On December 17, 2013, the husband of the European national was arrested by the Famagusta Aliens and Immigration Service since, as he was told during his detainment, his residence permit was not valid after their marriage was deemed one of convenience. Neither the husband, nor his European wife, knew of this decision. The European national returned to Cyprus as soon as she was informed about the arrest and detainment of her husband. The family’s plan is to move to the United Kingdom together, where the European national is now employed. Her husband, as a result of the arrest and detainment, has missed the scheduled appointment he had at the British High Commission on December 19, 2013 for the purpose of examining his application for a permit to enter the United Kingdom and be reunited with his wife.

The arrest and detainment of the husband does not surprise us in the least. Based on relevant state policies, on numerous occasions over the past two years, the competent authorities, namely the Civil Registry and Migration Department, have decided, completely arbitrarily and with no explanation, that marriages between Europeans and nationals from non-EU countries are marriages of convenience. Furthermore, the residence permits of these people are being cancelled, while detention and deportation decrees are issued against the nationals of non-EU countries. Based on these decrees, supported by arbitrary decisions which the involved persons are often not informed of, family members of EU nationals are being arrested, detained, and deported. Usually this happens while there are still dependent members of the family, whose rights are also being violated.

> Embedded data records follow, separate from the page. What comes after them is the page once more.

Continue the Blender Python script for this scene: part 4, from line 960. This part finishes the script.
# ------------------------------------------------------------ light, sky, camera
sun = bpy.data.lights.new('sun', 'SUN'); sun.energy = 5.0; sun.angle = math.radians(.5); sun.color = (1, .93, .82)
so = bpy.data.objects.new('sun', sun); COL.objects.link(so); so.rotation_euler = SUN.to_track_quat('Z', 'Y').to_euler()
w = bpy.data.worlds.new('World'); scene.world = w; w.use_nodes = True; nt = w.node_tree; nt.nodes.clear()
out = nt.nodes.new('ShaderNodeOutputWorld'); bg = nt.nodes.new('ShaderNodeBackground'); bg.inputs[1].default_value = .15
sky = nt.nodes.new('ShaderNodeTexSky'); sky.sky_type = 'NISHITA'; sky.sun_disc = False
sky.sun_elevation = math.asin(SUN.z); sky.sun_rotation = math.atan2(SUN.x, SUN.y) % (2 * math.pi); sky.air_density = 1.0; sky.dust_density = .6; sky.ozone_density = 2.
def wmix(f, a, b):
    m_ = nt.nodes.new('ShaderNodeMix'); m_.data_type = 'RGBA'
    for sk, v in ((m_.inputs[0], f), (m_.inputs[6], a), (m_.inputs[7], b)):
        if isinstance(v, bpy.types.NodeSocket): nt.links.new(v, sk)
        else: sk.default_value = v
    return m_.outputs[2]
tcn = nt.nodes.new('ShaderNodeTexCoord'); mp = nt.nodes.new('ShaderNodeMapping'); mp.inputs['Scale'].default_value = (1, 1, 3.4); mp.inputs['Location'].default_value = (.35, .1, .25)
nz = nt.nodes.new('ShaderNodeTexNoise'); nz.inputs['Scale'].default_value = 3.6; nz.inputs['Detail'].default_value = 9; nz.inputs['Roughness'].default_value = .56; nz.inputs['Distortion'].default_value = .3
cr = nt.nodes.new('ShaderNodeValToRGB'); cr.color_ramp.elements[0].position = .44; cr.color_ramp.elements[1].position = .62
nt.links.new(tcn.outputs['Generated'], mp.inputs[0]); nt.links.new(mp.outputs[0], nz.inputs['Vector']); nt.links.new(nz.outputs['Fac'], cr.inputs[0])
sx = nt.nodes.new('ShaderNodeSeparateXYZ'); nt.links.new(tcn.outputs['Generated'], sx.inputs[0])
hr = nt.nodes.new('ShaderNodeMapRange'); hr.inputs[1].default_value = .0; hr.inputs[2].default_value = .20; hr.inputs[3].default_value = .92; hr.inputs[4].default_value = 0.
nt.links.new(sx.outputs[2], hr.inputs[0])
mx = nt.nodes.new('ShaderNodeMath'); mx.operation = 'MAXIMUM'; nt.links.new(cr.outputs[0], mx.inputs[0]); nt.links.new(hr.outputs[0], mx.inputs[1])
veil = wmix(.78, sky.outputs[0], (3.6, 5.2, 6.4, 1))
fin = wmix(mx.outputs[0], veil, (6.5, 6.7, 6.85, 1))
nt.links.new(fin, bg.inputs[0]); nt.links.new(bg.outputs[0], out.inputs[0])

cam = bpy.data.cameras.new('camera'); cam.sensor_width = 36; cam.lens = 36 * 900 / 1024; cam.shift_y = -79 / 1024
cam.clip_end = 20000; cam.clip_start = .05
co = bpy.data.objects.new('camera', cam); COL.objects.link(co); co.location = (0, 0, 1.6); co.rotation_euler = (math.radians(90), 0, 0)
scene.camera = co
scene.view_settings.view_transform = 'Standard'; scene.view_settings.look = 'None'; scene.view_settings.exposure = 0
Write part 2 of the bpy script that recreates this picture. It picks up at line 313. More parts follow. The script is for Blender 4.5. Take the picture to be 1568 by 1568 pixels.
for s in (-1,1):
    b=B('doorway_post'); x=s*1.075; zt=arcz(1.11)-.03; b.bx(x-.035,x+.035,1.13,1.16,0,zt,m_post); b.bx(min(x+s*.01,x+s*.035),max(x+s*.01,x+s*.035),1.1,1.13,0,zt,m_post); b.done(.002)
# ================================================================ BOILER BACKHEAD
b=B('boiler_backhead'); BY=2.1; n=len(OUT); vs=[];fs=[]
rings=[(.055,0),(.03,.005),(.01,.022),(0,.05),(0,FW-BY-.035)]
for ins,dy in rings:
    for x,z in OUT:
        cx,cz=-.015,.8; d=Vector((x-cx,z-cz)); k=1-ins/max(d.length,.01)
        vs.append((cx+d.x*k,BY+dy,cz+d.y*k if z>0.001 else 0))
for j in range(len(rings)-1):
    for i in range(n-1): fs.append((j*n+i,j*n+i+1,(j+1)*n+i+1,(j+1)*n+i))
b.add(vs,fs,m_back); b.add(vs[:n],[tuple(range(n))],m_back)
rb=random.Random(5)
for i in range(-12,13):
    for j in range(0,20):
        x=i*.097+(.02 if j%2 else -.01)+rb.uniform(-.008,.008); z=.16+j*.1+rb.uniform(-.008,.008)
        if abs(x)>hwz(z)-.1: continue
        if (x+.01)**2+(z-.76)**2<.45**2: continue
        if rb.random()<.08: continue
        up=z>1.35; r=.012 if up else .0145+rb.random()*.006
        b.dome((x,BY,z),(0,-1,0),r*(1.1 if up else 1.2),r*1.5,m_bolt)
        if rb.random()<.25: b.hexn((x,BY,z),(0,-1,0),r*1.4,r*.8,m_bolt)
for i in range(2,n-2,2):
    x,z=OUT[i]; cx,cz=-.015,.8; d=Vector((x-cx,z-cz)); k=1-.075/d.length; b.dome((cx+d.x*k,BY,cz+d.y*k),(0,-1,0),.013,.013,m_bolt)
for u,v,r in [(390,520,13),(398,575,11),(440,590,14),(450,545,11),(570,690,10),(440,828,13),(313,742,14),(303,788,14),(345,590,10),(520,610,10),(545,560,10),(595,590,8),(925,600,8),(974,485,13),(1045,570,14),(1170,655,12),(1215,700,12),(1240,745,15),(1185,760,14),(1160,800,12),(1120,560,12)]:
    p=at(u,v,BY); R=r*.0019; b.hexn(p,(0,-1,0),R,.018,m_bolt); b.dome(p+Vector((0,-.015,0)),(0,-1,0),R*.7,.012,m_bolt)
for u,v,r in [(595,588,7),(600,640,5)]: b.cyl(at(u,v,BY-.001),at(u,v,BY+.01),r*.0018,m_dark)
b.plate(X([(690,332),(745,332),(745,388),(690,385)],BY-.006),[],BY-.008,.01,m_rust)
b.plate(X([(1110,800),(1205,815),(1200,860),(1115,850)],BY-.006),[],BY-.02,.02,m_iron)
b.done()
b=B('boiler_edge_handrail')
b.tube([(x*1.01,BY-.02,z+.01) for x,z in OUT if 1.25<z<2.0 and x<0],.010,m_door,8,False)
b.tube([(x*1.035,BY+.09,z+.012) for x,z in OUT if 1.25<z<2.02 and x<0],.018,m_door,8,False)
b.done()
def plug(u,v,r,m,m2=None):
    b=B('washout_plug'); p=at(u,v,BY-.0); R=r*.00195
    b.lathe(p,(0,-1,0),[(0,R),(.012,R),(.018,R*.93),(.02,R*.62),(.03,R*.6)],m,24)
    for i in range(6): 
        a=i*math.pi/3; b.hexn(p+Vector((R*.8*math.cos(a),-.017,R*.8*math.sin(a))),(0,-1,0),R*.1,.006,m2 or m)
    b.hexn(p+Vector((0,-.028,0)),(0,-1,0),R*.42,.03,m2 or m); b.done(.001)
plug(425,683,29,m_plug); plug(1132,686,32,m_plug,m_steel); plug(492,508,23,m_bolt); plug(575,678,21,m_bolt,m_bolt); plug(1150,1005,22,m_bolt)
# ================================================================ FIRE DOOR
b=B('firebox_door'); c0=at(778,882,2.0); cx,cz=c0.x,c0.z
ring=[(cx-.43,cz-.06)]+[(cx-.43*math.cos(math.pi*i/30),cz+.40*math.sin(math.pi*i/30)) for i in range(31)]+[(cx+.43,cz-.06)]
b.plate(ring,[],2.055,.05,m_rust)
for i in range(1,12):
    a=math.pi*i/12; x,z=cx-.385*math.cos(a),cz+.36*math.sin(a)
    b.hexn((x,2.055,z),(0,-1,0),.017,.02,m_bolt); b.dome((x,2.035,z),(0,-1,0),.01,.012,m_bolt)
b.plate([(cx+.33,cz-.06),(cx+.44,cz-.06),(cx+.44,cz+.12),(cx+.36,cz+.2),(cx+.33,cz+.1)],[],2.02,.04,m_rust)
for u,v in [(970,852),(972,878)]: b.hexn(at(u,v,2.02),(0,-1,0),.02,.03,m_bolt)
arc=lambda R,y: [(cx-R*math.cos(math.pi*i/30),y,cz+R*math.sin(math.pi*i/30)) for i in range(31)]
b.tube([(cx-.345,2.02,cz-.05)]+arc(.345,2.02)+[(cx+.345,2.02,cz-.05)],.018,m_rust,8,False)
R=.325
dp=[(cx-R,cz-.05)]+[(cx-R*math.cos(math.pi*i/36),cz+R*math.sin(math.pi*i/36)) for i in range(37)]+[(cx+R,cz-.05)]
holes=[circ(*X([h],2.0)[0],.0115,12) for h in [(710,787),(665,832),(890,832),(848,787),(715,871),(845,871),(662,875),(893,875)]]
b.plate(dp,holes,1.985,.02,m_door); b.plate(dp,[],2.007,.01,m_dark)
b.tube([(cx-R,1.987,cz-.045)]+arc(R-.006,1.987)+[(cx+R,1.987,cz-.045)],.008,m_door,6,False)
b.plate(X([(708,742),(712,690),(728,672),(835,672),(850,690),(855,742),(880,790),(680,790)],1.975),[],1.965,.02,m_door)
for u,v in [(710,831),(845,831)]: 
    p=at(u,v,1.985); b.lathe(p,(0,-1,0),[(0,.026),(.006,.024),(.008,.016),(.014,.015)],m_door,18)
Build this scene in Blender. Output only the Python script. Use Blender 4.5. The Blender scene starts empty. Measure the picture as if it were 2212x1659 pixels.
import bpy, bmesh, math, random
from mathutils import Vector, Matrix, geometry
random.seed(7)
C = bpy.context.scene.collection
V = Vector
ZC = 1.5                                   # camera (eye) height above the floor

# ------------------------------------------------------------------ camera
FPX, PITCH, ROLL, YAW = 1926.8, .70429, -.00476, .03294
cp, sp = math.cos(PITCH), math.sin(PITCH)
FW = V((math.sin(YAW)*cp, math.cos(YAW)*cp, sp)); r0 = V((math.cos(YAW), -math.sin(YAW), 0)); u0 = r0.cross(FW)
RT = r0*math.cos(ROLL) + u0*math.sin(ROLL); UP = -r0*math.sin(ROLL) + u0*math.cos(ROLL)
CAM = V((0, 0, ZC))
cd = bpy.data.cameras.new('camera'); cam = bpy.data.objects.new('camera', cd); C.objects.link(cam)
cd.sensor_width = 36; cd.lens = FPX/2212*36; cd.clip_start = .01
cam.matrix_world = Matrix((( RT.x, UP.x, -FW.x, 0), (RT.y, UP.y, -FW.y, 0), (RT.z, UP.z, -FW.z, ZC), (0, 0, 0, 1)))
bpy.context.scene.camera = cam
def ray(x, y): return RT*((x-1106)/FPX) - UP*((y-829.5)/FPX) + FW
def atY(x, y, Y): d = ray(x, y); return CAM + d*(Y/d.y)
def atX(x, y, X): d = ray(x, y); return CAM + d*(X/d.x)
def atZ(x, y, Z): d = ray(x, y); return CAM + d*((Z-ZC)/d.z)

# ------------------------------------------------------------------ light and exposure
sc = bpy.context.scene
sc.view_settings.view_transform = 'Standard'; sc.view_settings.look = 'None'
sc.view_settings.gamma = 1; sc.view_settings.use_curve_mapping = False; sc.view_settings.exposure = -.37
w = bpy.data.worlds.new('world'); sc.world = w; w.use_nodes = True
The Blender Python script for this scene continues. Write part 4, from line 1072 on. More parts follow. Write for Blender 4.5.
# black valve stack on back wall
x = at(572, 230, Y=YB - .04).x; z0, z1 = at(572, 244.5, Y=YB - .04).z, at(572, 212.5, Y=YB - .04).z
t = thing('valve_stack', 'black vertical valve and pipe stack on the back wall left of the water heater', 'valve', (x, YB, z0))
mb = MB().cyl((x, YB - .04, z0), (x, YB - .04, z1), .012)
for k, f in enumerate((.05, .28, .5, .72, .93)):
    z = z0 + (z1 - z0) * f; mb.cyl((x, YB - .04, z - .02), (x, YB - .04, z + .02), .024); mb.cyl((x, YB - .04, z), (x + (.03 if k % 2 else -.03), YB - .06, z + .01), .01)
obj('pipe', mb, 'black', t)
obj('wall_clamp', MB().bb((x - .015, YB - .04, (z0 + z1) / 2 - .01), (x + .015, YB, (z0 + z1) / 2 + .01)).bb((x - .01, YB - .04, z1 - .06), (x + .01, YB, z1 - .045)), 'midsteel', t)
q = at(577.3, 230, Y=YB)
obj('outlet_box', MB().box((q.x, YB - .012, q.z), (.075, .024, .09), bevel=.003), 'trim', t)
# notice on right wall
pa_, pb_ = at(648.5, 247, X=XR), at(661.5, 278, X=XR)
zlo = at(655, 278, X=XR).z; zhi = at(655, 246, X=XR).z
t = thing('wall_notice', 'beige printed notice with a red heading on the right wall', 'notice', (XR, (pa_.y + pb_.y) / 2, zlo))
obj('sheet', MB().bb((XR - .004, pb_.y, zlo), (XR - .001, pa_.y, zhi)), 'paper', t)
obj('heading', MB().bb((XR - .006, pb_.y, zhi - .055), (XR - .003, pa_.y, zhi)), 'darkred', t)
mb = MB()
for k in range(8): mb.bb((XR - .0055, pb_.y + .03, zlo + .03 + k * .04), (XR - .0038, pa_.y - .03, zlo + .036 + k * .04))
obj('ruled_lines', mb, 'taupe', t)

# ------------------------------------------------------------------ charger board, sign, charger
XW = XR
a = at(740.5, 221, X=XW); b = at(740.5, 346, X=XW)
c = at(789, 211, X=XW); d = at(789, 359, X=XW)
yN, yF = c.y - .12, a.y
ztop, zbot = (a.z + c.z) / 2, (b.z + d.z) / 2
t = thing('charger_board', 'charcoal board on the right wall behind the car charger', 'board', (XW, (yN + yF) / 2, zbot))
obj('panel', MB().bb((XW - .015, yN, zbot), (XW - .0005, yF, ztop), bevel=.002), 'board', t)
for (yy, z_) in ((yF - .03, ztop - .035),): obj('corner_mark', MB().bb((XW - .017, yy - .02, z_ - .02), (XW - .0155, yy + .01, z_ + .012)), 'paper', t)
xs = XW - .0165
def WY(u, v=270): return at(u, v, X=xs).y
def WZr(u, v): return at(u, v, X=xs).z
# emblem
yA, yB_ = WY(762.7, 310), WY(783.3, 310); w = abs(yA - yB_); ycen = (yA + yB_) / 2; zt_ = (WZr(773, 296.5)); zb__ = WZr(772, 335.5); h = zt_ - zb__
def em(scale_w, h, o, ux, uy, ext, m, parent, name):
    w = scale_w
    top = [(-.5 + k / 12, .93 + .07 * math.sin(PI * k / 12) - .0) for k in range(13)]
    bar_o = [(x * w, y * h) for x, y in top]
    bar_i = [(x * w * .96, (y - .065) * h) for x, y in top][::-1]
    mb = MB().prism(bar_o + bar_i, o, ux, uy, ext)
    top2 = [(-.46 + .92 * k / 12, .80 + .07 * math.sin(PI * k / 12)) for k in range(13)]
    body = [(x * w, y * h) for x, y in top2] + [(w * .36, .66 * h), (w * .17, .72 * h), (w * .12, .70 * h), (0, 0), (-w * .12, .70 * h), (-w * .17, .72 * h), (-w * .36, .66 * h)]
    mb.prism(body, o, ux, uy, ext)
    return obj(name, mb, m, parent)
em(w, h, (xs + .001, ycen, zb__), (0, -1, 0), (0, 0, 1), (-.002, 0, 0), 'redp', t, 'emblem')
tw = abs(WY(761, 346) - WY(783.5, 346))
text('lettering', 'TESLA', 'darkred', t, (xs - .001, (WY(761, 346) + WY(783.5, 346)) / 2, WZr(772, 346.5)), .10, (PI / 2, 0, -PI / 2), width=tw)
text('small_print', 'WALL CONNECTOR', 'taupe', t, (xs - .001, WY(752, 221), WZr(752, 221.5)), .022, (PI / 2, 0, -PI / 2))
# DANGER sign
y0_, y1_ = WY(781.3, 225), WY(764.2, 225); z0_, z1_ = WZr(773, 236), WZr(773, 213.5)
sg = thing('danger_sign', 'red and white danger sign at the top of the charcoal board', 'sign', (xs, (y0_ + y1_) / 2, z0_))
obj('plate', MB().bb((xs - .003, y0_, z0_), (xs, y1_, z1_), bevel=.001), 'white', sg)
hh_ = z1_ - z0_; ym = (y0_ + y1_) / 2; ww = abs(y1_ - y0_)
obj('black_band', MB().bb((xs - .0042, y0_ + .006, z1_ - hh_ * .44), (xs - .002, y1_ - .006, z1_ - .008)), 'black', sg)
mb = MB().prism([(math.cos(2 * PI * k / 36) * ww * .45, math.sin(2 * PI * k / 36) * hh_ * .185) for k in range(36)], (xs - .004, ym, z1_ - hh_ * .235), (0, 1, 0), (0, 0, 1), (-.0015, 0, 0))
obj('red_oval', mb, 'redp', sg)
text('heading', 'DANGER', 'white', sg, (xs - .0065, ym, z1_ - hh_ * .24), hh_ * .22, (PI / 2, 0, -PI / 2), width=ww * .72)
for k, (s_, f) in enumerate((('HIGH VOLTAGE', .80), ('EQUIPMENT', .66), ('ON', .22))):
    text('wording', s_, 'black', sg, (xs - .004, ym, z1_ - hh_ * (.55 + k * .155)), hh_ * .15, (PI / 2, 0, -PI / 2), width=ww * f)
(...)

KISA – Action for Equality, Support, Antiracism has repeatedly informed the Ministry of Interior, as the competent Ministry, that these arrests, detainments, and deportations are taking place illegally and in violation of the rights of the persons they involve, as well as the members of their families. Unfortunately, these have not only continued, but the Ministry of Interior has not responded to any of our relevant letters, although some of them were sent about a year ago. As a result of the policies of the Ministry of Interior, which basically involve the prosecution and persecution of all people with a migrant background from Cyprus, including European nationals and their families, many family have been separated and the rights of their members violated.

However, this time, the European national has returned and is determined, as she told us, to continue her hunger strike until her husband is released. KISA underlines that the European Commission has already announced that it will proceed to a judicial process at the European Court of Justice for a breach of the European acquis with regards to the rights of European nationals and of their family members. Finally, KISA requests the immediate release of the husband of the European national and for there to be an end to the policies and practices of persecution of mixed marriages.